**Exercise:**
Extract the complete listing and output it unchanged.
____
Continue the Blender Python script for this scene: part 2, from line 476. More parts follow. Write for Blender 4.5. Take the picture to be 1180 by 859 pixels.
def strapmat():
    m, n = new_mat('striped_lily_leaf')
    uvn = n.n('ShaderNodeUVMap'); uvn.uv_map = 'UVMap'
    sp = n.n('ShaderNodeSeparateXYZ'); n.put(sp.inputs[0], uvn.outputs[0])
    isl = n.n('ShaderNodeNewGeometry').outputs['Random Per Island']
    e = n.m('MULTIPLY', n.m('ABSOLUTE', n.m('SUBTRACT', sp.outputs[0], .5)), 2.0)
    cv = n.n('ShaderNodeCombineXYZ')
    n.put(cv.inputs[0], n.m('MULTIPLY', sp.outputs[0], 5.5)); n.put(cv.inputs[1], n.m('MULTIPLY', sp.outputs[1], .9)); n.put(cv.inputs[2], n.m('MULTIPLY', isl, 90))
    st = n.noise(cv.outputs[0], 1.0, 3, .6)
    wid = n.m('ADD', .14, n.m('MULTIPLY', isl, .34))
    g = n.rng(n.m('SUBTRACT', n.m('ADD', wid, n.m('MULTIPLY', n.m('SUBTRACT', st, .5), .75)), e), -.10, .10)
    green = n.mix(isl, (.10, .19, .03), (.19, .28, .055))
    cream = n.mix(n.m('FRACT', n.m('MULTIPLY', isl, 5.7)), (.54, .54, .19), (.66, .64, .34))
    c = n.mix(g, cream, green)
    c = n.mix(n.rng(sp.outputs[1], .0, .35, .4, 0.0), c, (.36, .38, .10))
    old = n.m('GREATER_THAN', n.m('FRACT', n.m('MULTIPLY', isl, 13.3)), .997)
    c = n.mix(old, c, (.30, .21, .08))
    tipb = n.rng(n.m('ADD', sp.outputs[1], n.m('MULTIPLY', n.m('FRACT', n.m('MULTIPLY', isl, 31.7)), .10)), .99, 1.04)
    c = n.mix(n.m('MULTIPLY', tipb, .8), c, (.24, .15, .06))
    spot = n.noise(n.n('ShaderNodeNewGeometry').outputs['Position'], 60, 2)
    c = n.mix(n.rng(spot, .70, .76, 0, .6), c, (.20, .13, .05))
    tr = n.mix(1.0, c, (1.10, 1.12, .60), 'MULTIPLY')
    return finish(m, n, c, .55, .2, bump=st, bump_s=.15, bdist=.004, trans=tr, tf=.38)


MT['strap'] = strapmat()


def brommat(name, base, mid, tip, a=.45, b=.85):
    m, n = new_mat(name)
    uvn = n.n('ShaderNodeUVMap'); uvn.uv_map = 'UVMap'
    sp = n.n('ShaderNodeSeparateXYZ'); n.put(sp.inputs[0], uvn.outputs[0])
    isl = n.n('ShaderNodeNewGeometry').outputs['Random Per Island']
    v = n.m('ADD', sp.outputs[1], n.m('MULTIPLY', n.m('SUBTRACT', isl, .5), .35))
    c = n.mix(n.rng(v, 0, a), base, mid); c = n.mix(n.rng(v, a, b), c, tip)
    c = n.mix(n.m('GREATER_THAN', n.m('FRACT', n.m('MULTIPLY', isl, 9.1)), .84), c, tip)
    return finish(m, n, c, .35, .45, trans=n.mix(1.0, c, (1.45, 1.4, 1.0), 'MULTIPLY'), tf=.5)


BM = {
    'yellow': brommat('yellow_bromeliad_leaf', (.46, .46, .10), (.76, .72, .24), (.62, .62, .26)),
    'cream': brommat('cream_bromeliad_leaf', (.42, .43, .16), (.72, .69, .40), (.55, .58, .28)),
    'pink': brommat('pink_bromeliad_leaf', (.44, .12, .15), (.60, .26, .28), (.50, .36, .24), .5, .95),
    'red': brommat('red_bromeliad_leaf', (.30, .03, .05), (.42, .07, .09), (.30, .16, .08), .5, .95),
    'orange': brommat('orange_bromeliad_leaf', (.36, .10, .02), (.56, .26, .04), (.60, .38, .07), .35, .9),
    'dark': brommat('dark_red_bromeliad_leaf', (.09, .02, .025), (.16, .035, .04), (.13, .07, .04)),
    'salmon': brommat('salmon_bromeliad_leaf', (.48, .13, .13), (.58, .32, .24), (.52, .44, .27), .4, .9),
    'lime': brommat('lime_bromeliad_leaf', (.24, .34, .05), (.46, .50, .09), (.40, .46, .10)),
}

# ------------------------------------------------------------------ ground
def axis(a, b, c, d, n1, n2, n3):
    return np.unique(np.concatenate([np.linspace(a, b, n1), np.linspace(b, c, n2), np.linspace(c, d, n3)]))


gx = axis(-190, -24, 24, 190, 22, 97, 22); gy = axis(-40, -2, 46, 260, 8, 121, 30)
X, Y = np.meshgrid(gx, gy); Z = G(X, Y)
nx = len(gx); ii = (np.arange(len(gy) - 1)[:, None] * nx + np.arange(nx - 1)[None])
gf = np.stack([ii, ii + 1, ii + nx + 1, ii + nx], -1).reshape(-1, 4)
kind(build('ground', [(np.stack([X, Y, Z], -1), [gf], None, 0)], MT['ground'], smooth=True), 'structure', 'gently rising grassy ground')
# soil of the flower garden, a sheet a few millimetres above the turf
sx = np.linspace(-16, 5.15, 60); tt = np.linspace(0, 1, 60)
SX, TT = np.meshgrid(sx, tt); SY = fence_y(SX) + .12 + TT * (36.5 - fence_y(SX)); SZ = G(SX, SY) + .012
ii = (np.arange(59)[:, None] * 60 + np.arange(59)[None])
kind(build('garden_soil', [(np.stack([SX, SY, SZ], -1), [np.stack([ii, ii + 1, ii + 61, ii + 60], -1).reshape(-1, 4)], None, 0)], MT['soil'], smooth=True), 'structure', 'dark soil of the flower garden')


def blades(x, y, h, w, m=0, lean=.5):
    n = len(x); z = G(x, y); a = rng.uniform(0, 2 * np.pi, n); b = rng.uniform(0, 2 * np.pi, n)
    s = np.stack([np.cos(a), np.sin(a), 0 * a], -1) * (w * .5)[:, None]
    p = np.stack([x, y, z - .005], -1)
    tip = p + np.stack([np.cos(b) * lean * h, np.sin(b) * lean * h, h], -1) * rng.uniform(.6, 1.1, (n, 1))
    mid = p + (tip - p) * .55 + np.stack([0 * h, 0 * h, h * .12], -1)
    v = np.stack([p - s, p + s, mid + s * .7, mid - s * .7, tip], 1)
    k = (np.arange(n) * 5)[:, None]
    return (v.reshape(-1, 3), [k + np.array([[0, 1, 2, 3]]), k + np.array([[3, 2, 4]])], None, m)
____
**Finished exercise:**
Continue the Blender Python script for this scene: part 2, from line 476. More parts follow. Write for Blender 4.5. Take the picture to be 1180 by 859 pixels.
def strapmat():
    m, n = new_mat('striped_lily_leaf')
    uvn = n.n('ShaderNodeUVMap'); uvn.uv_map = 'UVMap'
    sp = n.n('ShaderNodeSeparateXYZ'); n.put(sp.inputs[0], uvn.outputs[0])
    isl = n.n('ShaderNodeNewGeometry').outputs['Random Per Island']
    e = n.m('MULTIPLY', n.m('ABSOLUTE', n.m('SUBTRACT', sp.outputs[0], .5)), 2.0)
    cv = n.n('ShaderNodeCombineXYZ')
    n.put(cv.inputs[0], n.m('MULTIPLY', sp.outputs[0], 5.5)); n.put(cv.inputs[1], n.m('MULTIPLY', sp.outputs[1], .9)); n.put(cv.inputs[2], n.m('MULTIPLY', isl, 90))
    st = n.noise(cv.outputs[0], 1.0, 3, .6)
    wid = n.m('ADD', .14, n.m('MULTIPLY', isl, .34))
    g = n.rng(n.m('SUBTRACT', n.m('ADD', wid, n.m('MULTIPLY', n.m('SUBTRACT', st, .5), .75)), e), -.10, .10)
    green = n.mix(isl, (.10, .19, .03), (.19, .28, .055))
    cream = n.mix(n.m('FRACT', n.m('MULTIPLY', isl, 5.7)), (.54, .54, .19), (.66, .64, .34))
    c = n.mix(g, cream, green)
    c = n.mix(n.rng(sp.outputs[1], .0, .35, .4, 0.0), c, (.36, .38, .10))
    old = n.m('GREATER_THAN', n.m('FRACT', n.m('MULTIPLY', isl, 13.3)), .997)
    c = n.mix(old, c, (.30, .21, .08))
    tipb = n.rng(n.m('ADD', sp.outputs[1], n.m('MULTIPLY', n.m('FRACT', n.m('MULTIPLY', isl, 31.7)), .10)), .99, 1.04)
    c = n.mix(n.m('MULTIPLY', tipb, .8), c, (.24, .15, .06))
    spot = n.noise(n.n('ShaderNodeNewGeometry').outputs['Position'], 60, 2)
    c = n.mix(n.rng(spot, .70, .76, 0, .6), c, (.20, .13, .05))
    tr = n.mix(1.0, c, (1.10, 1.12, .60), 'MULTIPLY')
    return finish(m, n, c, .55, .2, bump=st, bump_s=.15, bdist=.004, trans=tr, tf=.38)


MT['strap'] = strapmat()


def brommat(name, base, mid, tip, a=.45, b=.85):
    m, n = new_mat(name)
    uvn = n.n('ShaderNodeUVMap'); uvn.uv_map = 'UVMap'
    sp = n.n('ShaderNodeSeparateXYZ'); n.put(sp.inputs[0], uvn.outputs[0])
    isl = n.n('ShaderNodeNewGeometry').outputs['Random Per Island']
    v = n.m('ADD', sp.outputs[1], n.m('MULTIPLY', n.m('SUBTRACT', isl, .5), .35))
    c = n.mix(n.rng(v, 0, a), base, mid); c = n.mix(n.rng(v, a, b), c, tip)
    c = n.mix(n.m('GREATER_THAN', n.m('FRACT', n.m('MULTIPLY', isl, 9.1)), .84), c, tip)
    return finish(m, n, c, .35, .45, trans=n.mix(1.0, c, (1.45, 1.4, 1.0), 'MULTIPLY'), tf=.5)


BM = {
    'yellow': brommat('yellow_bromeliad_leaf', (.46, .46, .10), (.76, .72, .24), (.62, .62, .26)),
    'cream': brommat('cream_bromeliad_leaf', (.42, .43, .16), (.72, .69, .40), (.55, .58, .28)),
    'pink': brommat('pink_bromeliad_leaf', (.44, .12, .15), (.60, .26, .28), (.50, .36, .24), .5, .95),
    'red': brommat('red_bromeliad_leaf', (.30, .03, .05), (.42, .07, .09), (.30, .16, .08), .5, .95),
    'orange': brommat('orange_bromeliad_leaf', (.36, .10, .02), (.56, .26, .04), (.60, .38, .07), .35, .9),
    'dark': brommat('dark_red_bromeliad_leaf', (.09, .02, .025), (.16, .035, .04), (.13, .07, .04)),
    'salmon': brommat('salmon_bromeliad_leaf', (.48, .13, .13), (.58, .32, .24), (.52, .44, .27), .4, .9),
    'lime': brommat('lime_bromeliad_leaf', (.24, .34, .05), (.46, .50, .09), (.40, .46, .10)),
}

# ------------------------------------------------------------------ ground
def axis(a, b, c, d, n1, n2, n3):
    return np.unique(np.concatenate([np.linspace(a, b, n1), np.linspace(b, c, n2), np.linspace(c, d, n3)]))


gx = axis(-190, -24, 24, 190, 22, 97, 22); gy = axis(-40, -2, 46, 260, 8, 121, 30)
X, Y = np.meshgrid(gx, gy); Z = G(X, Y)
nx = len(gx); ii = (np.arange(len(gy) - 1)[:, None] * nx + np.arange(nx - 1)[None])
gf = np.stack([ii, ii + 1, ii + nx + 1, ii + nx], -1).reshape(-1, 4)
kind(build('ground', [(np.stack([X, Y, Z], -1), [gf], None, 0)], MT['ground'], smooth=True), 'structure', 'gently rising grassy ground')
# soil of the flower garden, a sheet a few millimetres above the turf
sx = np.linspace(-16, 5.15, 60); tt = np.linspace(0, 1, 60)
SX, TT = np.meshgrid(sx, tt); SY = fence_y(SX) + .12 + TT * (36.5 - fence_y(SX)); SZ = G(SX, SY) + .012
ii = (np.arange(59)[:, None] * 60 + np.arange(59)[None])
kind(build('garden_soil', [(np.stack([SX, SY, SZ], -1), [np.stack([ii, ii + 1, ii + 61, ii + 60], -1).reshape(-1, 4)], None, 0)], MT['soil'], smooth=True), 'structure', 'dark soil of the flower garden')


def blades(x, y, h, w, m=0, lean=.5):
    n = len(x); z = G(x, y); a = rng.uniform(0, 2 * np.pi, n); b = rng.uniform(0, 2 * np.pi, n)
    s = np.stack([np.cos(a), np.sin(a), 0 * a], -1) * (w * .5)[:, None]
    p = np.stack([x, y, z - .005], -1)
    tip = p + np.stack([np.cos(b) * lean * h, np.sin(b) * lean * h, h], -1) * rng.uniform(.6, 1.1, (n, 1))
    mid = p + (tip - p) * .55 + np.stack([0 * h, 0 * h, h * .12], -1)
    v = np.stack([p - s, p + s, mid + s * .7, mid - s * .7, tip], 1)
    k = (np.arange(n) * 5)[:, None]
    return (v.reshape(-1, 3), [k + np.array([[0, 1, 2, 3]]), k + np.array([[3, 2, 4]])], None, m)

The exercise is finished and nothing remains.